*Items from a data source*
________________________
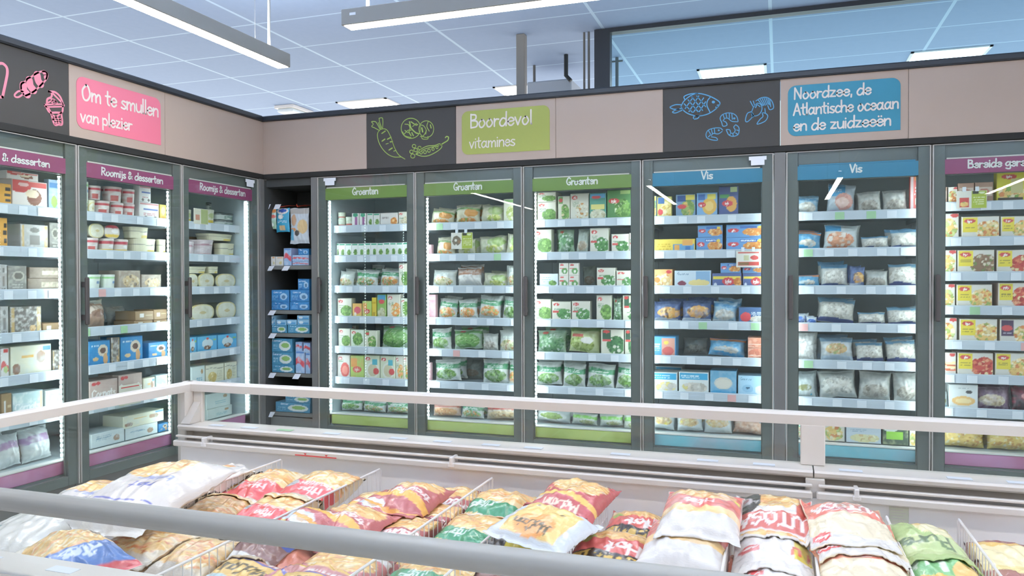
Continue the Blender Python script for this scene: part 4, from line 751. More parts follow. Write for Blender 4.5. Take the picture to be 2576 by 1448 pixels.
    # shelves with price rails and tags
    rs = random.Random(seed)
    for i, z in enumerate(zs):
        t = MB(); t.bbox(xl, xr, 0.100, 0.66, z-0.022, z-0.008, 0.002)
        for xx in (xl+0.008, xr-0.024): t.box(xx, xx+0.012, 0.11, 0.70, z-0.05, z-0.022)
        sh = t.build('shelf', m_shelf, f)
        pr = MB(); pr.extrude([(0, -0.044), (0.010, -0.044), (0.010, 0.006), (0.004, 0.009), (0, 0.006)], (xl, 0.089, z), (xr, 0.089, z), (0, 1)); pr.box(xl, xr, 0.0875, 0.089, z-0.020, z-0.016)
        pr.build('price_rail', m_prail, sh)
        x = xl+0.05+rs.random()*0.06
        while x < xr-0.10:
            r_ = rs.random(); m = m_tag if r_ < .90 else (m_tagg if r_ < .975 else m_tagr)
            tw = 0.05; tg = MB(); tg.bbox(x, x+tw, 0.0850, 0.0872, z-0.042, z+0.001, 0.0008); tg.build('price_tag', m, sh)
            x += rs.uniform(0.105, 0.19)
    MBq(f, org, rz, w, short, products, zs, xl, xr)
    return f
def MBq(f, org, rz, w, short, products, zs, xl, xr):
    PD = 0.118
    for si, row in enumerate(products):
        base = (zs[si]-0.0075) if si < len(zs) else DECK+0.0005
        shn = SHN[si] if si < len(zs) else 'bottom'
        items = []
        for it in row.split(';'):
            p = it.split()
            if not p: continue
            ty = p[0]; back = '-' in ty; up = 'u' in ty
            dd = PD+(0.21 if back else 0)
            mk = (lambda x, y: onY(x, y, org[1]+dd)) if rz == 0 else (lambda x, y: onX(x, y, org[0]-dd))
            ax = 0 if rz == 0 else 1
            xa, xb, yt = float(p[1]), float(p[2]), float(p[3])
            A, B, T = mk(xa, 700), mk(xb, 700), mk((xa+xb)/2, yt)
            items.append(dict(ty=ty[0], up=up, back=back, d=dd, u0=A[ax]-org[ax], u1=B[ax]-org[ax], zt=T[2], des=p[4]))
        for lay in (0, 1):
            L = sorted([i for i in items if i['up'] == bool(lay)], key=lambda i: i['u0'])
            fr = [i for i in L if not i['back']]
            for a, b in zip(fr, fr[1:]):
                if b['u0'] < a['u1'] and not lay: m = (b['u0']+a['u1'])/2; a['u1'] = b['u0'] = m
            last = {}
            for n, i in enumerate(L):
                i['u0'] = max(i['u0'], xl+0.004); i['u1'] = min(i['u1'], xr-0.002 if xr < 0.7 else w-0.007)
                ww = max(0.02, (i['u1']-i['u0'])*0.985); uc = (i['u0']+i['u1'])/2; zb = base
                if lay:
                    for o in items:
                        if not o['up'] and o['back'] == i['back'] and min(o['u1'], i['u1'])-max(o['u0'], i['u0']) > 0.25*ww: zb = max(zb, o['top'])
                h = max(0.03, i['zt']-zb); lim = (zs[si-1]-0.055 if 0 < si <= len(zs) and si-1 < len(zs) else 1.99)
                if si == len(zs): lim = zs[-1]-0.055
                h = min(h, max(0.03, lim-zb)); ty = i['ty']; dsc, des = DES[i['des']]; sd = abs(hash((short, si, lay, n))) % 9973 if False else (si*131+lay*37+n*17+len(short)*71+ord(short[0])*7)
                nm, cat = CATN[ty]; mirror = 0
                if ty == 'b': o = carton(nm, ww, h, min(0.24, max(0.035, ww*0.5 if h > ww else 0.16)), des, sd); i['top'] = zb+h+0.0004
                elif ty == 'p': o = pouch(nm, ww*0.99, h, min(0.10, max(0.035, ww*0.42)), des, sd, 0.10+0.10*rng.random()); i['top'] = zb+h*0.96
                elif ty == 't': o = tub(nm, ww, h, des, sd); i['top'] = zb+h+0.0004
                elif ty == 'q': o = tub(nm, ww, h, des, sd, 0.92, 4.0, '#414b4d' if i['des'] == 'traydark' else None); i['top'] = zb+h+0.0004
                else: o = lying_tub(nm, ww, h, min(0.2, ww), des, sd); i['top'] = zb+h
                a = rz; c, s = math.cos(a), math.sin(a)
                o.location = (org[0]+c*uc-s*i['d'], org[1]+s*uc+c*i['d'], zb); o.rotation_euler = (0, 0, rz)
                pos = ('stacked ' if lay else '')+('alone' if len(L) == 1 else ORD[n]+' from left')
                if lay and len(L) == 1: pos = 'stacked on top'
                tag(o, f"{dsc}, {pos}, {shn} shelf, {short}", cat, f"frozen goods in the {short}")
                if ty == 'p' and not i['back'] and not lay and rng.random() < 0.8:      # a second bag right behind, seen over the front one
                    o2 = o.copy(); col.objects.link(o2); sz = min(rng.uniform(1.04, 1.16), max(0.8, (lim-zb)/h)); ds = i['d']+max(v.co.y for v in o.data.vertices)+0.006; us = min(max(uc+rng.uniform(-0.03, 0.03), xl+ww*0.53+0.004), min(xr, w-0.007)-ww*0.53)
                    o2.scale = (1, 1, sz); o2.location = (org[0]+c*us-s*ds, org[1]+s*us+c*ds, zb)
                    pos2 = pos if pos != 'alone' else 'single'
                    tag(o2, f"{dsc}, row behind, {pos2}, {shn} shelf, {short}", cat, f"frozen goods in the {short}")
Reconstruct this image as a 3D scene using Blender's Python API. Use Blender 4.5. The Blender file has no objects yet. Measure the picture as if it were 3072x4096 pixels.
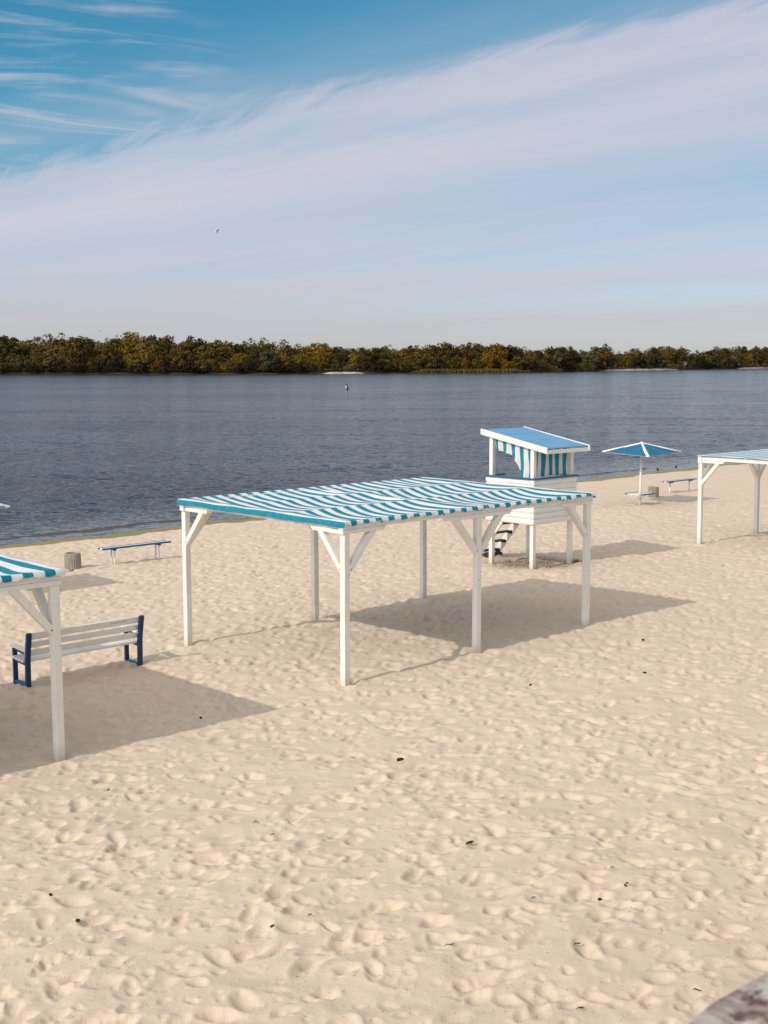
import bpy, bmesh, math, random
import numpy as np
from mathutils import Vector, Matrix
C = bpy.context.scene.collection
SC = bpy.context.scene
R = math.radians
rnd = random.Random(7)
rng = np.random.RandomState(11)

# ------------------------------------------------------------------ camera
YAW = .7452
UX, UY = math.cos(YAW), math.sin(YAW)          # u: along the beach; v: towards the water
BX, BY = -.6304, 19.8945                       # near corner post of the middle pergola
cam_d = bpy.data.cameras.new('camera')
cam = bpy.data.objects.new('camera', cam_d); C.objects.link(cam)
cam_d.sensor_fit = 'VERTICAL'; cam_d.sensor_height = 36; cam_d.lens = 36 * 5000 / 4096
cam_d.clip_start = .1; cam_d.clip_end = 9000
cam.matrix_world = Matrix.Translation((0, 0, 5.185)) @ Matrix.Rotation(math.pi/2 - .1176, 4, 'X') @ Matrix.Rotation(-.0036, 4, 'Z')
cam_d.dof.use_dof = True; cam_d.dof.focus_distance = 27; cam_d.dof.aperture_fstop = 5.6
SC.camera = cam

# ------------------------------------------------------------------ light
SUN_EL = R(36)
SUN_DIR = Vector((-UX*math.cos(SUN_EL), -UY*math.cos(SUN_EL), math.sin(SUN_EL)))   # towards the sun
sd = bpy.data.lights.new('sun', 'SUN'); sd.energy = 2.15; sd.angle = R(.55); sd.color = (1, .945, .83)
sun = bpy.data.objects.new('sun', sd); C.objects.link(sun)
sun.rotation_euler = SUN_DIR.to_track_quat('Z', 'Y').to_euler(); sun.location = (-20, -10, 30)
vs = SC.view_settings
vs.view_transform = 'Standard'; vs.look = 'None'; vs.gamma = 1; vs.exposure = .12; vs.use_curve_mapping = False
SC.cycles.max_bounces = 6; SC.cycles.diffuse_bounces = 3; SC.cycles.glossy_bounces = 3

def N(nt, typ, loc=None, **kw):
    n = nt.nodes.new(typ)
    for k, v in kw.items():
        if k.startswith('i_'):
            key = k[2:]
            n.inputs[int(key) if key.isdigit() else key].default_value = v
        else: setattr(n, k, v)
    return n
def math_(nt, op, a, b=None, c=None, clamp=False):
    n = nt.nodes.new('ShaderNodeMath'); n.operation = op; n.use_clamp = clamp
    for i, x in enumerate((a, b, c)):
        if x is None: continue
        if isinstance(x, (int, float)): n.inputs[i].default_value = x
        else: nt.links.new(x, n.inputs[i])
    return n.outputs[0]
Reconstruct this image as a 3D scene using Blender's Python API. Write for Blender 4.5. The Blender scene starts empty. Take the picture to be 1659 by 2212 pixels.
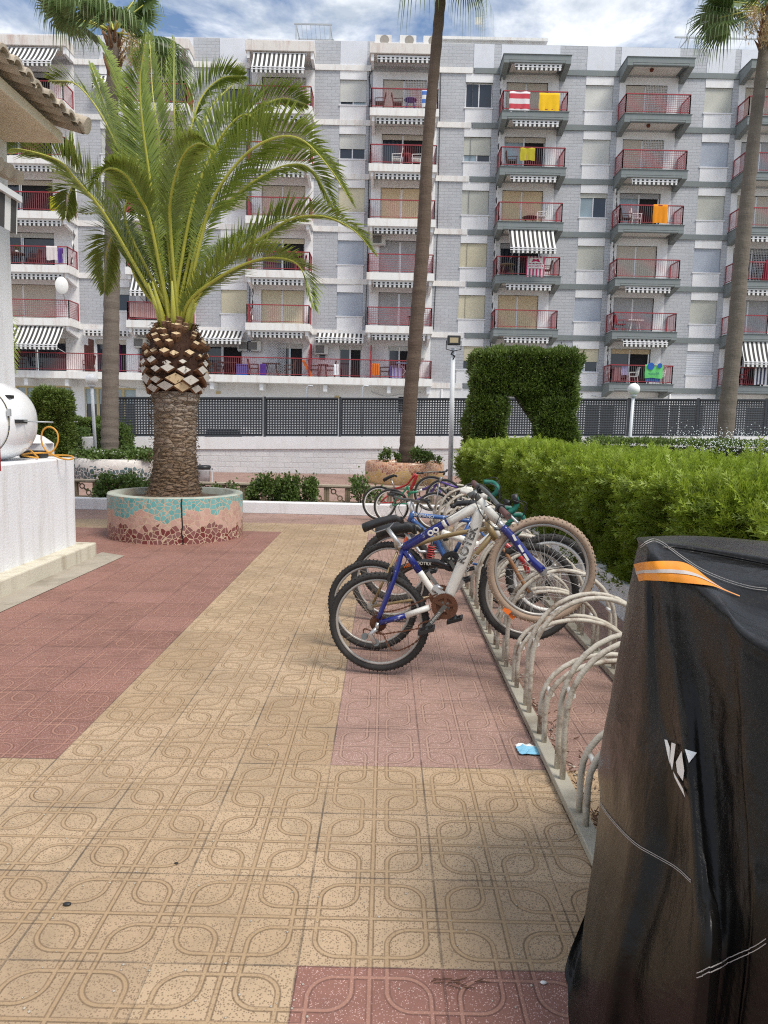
________________________
*Given instruction*
Reproduce exactly the section that begins with the line containing "were 3072x4096 pixels." and ends with the line containing "rng = np.random.RandomState(11)". Both boundary lines belong in the copy, but pictures do not.

*Output for this task*
Reconstruct this image as a 3D scene using Blender's Python API. Use Blender 4.5. The Blender file has no objects yet. Measure the picture as if it were 3072x4096 pixels.
import bpy, bmesh, math, random
import numpy as np
from mathutils import Vector, Matrix
C = bpy.context.scene.collection
SC = bpy.context.scene
R = math.radians
rnd = random.Random(7)
rng = np.random.RandomState(11)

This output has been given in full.